╔══

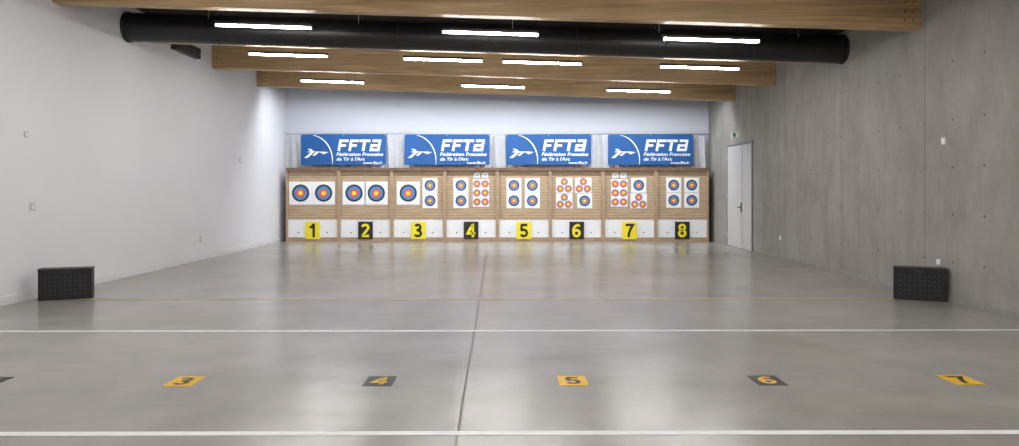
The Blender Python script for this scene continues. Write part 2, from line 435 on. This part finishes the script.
# banners
for cx in (-4.85, -1.78, 1.235, 4.26):
    b = B(); W, H = 2.53, .90; x0 = cx-W/2; z0 = 2.27
    b.box((x0, 21.95, z0), (x0+W, 21.96, z0+H), 'bblue')
    T = Matrix.Translation((x0, 0, z0)) @ V(21.945)
    sh = lambda pts, ox: [(ox+x+.18*y, .44+y) for x, y in pts]
    hh, sw = .29, .075; k = 'bwhite'
    for ox in (1.10, 1.42):
        b.stroke(sh([(.03, -.035), (.03, hh-.02), (.27, hh-.02)], ox), sw, k, T)
        b.stroke(sh([(.03, .13), (.22, .13)], ox), sw*.9, k, T)
    b.stroke(sh([(-.02, hh-.02), (.29, hh-.02)], 1.73), sw, k, T)
    b.stroke(sh([(.12, -.035), (.12, hh)], 1.73), sw*1.1, k, T)
    b.stroke(sh([(.02, hh-.02), (.24, hh-.02), (.24, -.0), (.02, -.0), (.02, .13), (.24, .13)], 2.06), sw, k, T)
    b.text('Fédération Française', (1.06, .24, 2.44, .36), 'bwhite', T, offset=0.02, shear=0.15)
    b.text("de Tir à l'Arc", (1.06, .12, 1.90, .22), 'bwhite', T, offset=0.02, shear=0.15)
    b.text('www.ffta.fr', (1.85, .02, 2.42, .10), 'bwhite', T, offset=0.015)
    pts = arc(.28, .12, .66, .76, 82, -9, 24)
    for i in range(24):
        (ax, az), (bx, bz) = pts[i], pts[i+1]
        b.stroke([(ax, az), (bx, bz)], .012+.022*math.sin(math.pi*(i+.5)/24), k, T)
    q = lambda *P: b.poly([T @ Vector((x, z, 0)) for x, z in P], 'bwhite')
    q((.20, .37), (.72, .37), (.72, .39), (.20, .39))
    q((.10, .20), (.20, .20), (.40, .37), (.30, .37))
    q((.30, .39), (.40, .39), (.30, .47), (.20, .47))
    q((.34, .27), (.42, .27), (.54, .37), (.46, .37))
    q((.62, .39), (.82, .375), (.68, .31), (.56, .37))
    for xx in (x0+.03, x0+W-.03, x0+W*.5):
        b.cyl((xx, 21.944, z0+H-.03), (xx, 21.95, z0+H-.03), .012, 'steel', 8)
        b.cyl((xx, 21.955, z0+H-.01), (xx, 21.955, 3.235), .004, 'bwhite', 6)
    b.obj('archery_federation_banner', (cx, 21.95, z0+H/2))

# ------------------------------------------------------------ door
b = B()
ya, ym, yb, zt = 18.40, 19.13, 20.40, 2.70
b.box((XR-.03, ya-.06, 0), (XR, ya, zt+.06), 'doorf'); b.box((XR-.03, yb, 0), (XR, yb+.06, zt+.06), 'doorf')
b.box((XR-.03, ya, zt), (XR, yb, zt+.06), 'doorf')
b.box((XR-.02, ya+.005, .01), (XR, ym-.02, zt-.005), 'door'); b.box((XR-.02, ym+.02, .01), (XR, yb-.005, zt-.005), 'door')
b.box((XR-.006, ym-.02, .01), (XR, ym+.02, zt), 'ink')
b.box((XR-.035, ym+.04, .95), (XR-.02, ym+.10, 1.2), 'blackm')
b.cyl((XR-.07, ym+.07, 1.08), (XR-.03, ym+.07, 1.08), .014, 'blackm', 8)
b.cyl((XR-.07, ym+.07, 1.08), (XR-.07, ym+.24, 1.08), .014, 'blackm', 8)
for z in (.3, 1.35, 2.4):
    for yy in (ya+.01, yb-.01): b.cyl((XR-.03, yy, z-.06), (XR-.03, yy, z+.06), .012, 'steel', 8)
b.obj('door_1')
b = B(); b.box((XR-.19, 19.45, 2.90), (XR, 19.5, 3.05), 'panel')
b.box((XR-.165, 19.446, 2.925), (XR-.085, 19.45, 3.025), 'green')
b.obj('exit_sign')
def plate(x, y, z, name, s=.045):
    sg = 1 if x < 0 else -1; b = B()
    xs = sorted((x, x+sg*.014)); b.box((xs[0], y-s, z-s), (xs[1], y+s, z+s), 'trim' if x > 0 else 'plategrey')
    xs = sorted((x+sg*.014, x+sg*.018)); b.box((xs[0], y-s*.6, z-s*.6), (xs[1], y+s*.6, z+s*.6), 'panel')
    b.obj(name, (x, y, z), bevel=.002)
plate(XL, 10.44, 1.30, 'light_switch', .055); plate(XL, 18.6, 2.28, 'thermostat', .07); plate(XL, 10.3, 2.31, 'wall_sensor', .04)
plate(XL, 16.2, .45, 'power_socket', .06); plate(XR, 10.33, 2.22, 'light_switch'); plate(XR, 10.45, .52, 'power_socket', .04)
plate(XR, 16.5, .46, 'power_socket')

# ------------------------------------------------------------ black cases
def crate(x, y, ang, W=.68, H=.43, D=.2):
    T = Matrix.Translation((x, y, 0)) @ Matrix.Rotation(ang, 4, 'Z'); b = B()
    b.box((0, .012, .02), (W, D, H-.01), 'black', T)
    for x0, x1 in ((0, .03), (W-.03, W)): b.box((x0, 0, .0), (x1, D, H), 'black', T)
    for z0, z1 in ((0, .03), (H-.03, H)): b.box((0, 0, z0), (W, .012, z1), 'black', T)
    b.box((-.006, -.006, H-.01), (W+.006, D+.006, H+.008), 'grille', T)
    nx, nz = 9, 5
    for i in range(nx):
        for j in range(nz):
            xc = .05+(W-.10)*(i+.5)/nx; zc = .045+(H-.13)*(j+.5)/nz
            b.box((xc-.017, .004, zc-.013), (xc+.017, .012, zc+.013), 'grille', T)
    b.box((W*.40, -.01, H-.06), (W*.60, .0, H-.035), 'grille', T)
    for fx in (.05, W-.09): b.box((fx, .02, 0), (fx+.04, D-.02, .02), 'black', T)
    b.obj('black_equipment_case', (x, y, 0))
crate(-6.50, 10.25, math.radians(20), W=.66)
crate(5.45, 10.42, math.radians(-24), W=.64, H=.45, D=.17)

# ------------------------------------------------------------ world + camera
w = bpy.data.worlds.new('world'); sc.world = w; w.use_nodes = True
w.node_tree.nodes['Background'].inputs[0].default_value = (.5, .5, .5, 1); w.node_tree.nodes['Background'].inputs[1].default_value = .3
cam = bpy.data.cameras.new('camera'); co = bpy.data.objects.new('camera', cam); sc.collection.objects.link(co)
co.location = (0, 0, 1.55); co.rotation_euler = (math.radians(90), 0, 0)
cam.sensor_width = 36; cam.lens = 740/1019*36; cam.shift_x = 2.5/1019; cam.shift_y = -34/1019
sc.camera = co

╚══

To do:
Reproduce each line exactly, please, except for any pictures.

Right answer:
The Blender Python script for this scene continues. Write part 2, from line 435 on. This part finishes the script.
# banners
for cx in (-4.85, -1.78, 1.235, 4.26):
    b = B(); W, H = 2.53, .90; x0 = cx-W/2; z0 = 2.27
    b.box((x0, 21.95, z0), (x0+W, 21.96, z0+H), 'bblue')
    T = Matrix.Translation((x0, 0, z0)) @ V(21.945)
    sh = lambda pts, ox: [(ox+x+.18*y, .44+y) for x, y in pts]
    hh, sw = .29, .075; k = 'bwhite'
    for ox in (1.10, 1.42):
        b.stroke(sh([(.03, -.035), (.03, hh-.02), (.27, hh-.02)], ox), sw, k, T)
        b.stroke(sh([(.03, .13), (.22, .13)], ox), sw*.9, k, T)
    b.stroke(sh([(-.02, hh-.02), (.29, hh-.02)], 1.73), sw, k, T)
    b.stroke(sh([(.12, -.035), (.12, hh)], 1.73), sw*1.1, k, T)
    b.stroke(sh([(.02, hh-.02), (.24, hh-.02), (.24, -.0), (.02, -.0), (.02, .13), (.24, .13)], 2.06), sw, k, T)
    b.text('Fédération Française', (1.06, .24, 2.44, .36), 'bwhite', T, offset=0.02, shear=0.15)
    b.text("de Tir à l'Arc", (1.06, .12, 1.90, .22), 'bwhite', T, offset=0.02, shear=0.15)
    b.text('www.ffta.fr', (1.85, .02, 2.42, .10), 'bwhite', T, offset=0.015)
    pts = arc(.28, .12, .66, .76, 82, -9, 24)
    for i in range(24):
        (ax, az), (bx, bz) = pts[i], pts[i+1]
        b.stroke([(ax, az), (bx, bz)], .012+.022*math.sin(math.pi*(i+.5)/24), k, T)
    q = lambda *P: b.poly([T @ Vector((x, z, 0)) for x, z in P], 'bwhite')
    q((.20, .37), (.72, .37), (.72, .39), (.20, .39))
    q((.10, .20), (.20, .20), (.40, .37), (.30, .37))
    q((.30, .39), (.40, .39), (.30, .47), (.20, .47))
    q((.34, .27), (.42, .27), (.54, .37), (.46, .37))
    q((.62, .39), (.82, .375), (.68, .31), (.56, .37))
    for xx in (x0+.03, x0+W-.03, x0+W*.5):
        b.cyl((xx, 21.944, z0+H-.03), (xx, 21.95, z0+H-.03), .012, 'steel', 8)
        b.cyl((xx, 21.955, z0+H-.01), (xx, 21.955, 3.235), .004, 'bwhite', 6)
    b.obj('archery_federation_banner', (cx, 21.95, z0+H/2))

# ------------------------------------------------------------ door
b = B()
ya, ym, yb, zt = 18.40, 19.13, 20.40, 2.70
b.box((XR-.03, ya-.06, 0), (XR, ya, zt+.06), 'doorf'); b.box((XR-.03, yb, 0), (XR, yb+.06, zt+.06), 'doorf')
b.box((XR-.03, ya, zt), (XR, yb, zt+.06), 'doorf')
b.box((XR-.02, ya+.005, .01), (XR, ym-.02, zt-.005), 'door'); b.box((XR-.02, ym+.02, .01), (XR, yb-.005, zt-.005), 'door')
b.box((XR-.006, ym-.02, .01), (XR, ym+.02, zt), 'ink')
b.box((XR-.035, ym+.04, .95), (XR-.02, ym+.10, 1.2), 'blackm')
b.cyl((XR-.07, ym+.07, 1.08), (XR-.03, ym+.07, 1.08), .014, 'blackm', 8)
b.cyl((XR-.07, ym+.07, 1.08), (XR-.07, ym+.24, 1.08), .014, 'blackm', 8)
for z in (.3, 1.35, 2.4):
    for yy in (ya+.01, yb-.01): b.cyl((XR-.03, yy, z-.06), (XR-.03, yy, z+.06), .012, 'steel', 8)
b.obj('door_1')
b = B(); b.box((XR-.19, 19.45, 2.90), (XR, 19.5, 3.05), 'panel')
b.box((XR-.165, 19.446, 2.925), (XR-.085, 19.45, 3.025), 'green')
b.obj('exit_sign')
def plate(x, y, z, name, s=.045):
    sg = 1 if x < 0 else -1; b = B()
    xs = sorted((x, x+sg*.014)); b.box((xs[0], y-s, z-s), (xs[1], y+s, z+s), 'trim' if x > 0 else 'plategrey')
    xs = sorted((x+sg*.014, x+sg*.018)); b.box((xs[0], y-s*.6, z-s*.6), (xs[1], y+s*.6, z+s*.6), 'panel')
    b.obj(name, (x, y, z), bevel=.002)
plate(XL, 10.44, 1.30, 'light_switch', .055); plate(XL, 18.6, 2.28, 'thermostat', .07); plate(XL, 10.3, 2.31, 'wall_sensor', .04)
plate(XL, 16.2, .45, 'power_socket', .06); plate(XR, 10.33, 2.22, 'light_switch'); plate(XR, 10.45, .52, 'power_socket', .04)
plate(XR, 16.5, .46, 'power_socket')

# ------------------------------------------------------------ black cases
def crate(x, y, ang, W=.68, H=.43, D=.2):
    T = Matrix.Translation((x, y, 0)) @ Matrix.Rotation(ang, 4, 'Z'); b = B()
    b.box((0, .012, .02), (W, D, H-.01), 'black', T)
    for x0, x1 in ((0, .03), (W-.03, W)): b.box((x0, 0, .0), (x1, D, H), 'black', T)
    for z0, z1 in ((0, .03), (H-.03, H)): b.box((0, 0, z0), (W, .012, z1), 'black', T)
    b.box((-.006, -.006, H-.01), (W+.006, D+.006, H+.008), 'grille', T)
    nx, nz = 9, 5
    for i in range(nx):
        for j in range(nz):
            xc = .05+(W-.10)*(i+.5)/nx; zc = .045+(H-.13)*(j+.5)/nz
            b.box((xc-.017, .004, zc-.013), (xc+.017, .012, zc+.013), 'grille', T)
    b.box((W*.40, -.01, H-.06), (W*.60, .0, H-.035), 'grille', T)
    for fx in (.05, W-.09): b.box((fx, .02, 0), (fx+.04, D-.02, .02), 'black', T)
    b.obj('black_equipment_case', (x, y, 0))
crate(-6.50, 10.25, math.radians(20), W=.66)
crate(5.45, 10.42, math.radians(-24), W=.64, H=.45, D=.17)

# ------------------------------------------------------------ world + camera
w = bpy.data.worlds.new('world'); sc.world = w; w.use_nodes = True
w.node_tree.nodes['Background'].inputs[0].default_value = (.5, .5, .5, 1); w.node_tree.nodes['Background'].inputs[1].default_value = .3
cam = bpy.data.cameras.new('camera'); co = bpy.data.objects.new('camera', cam); sc.collection.objects.link(co)
co.location = (0, 0, 1.55); co.rotation_euler = (math.radians(90), 0, 0)
cam.sensor_width = 36; cam.lens = 740/1019*36; cam.shift_x = 2.5/1019; cam.shift_y = -34/1019
sc.camera = co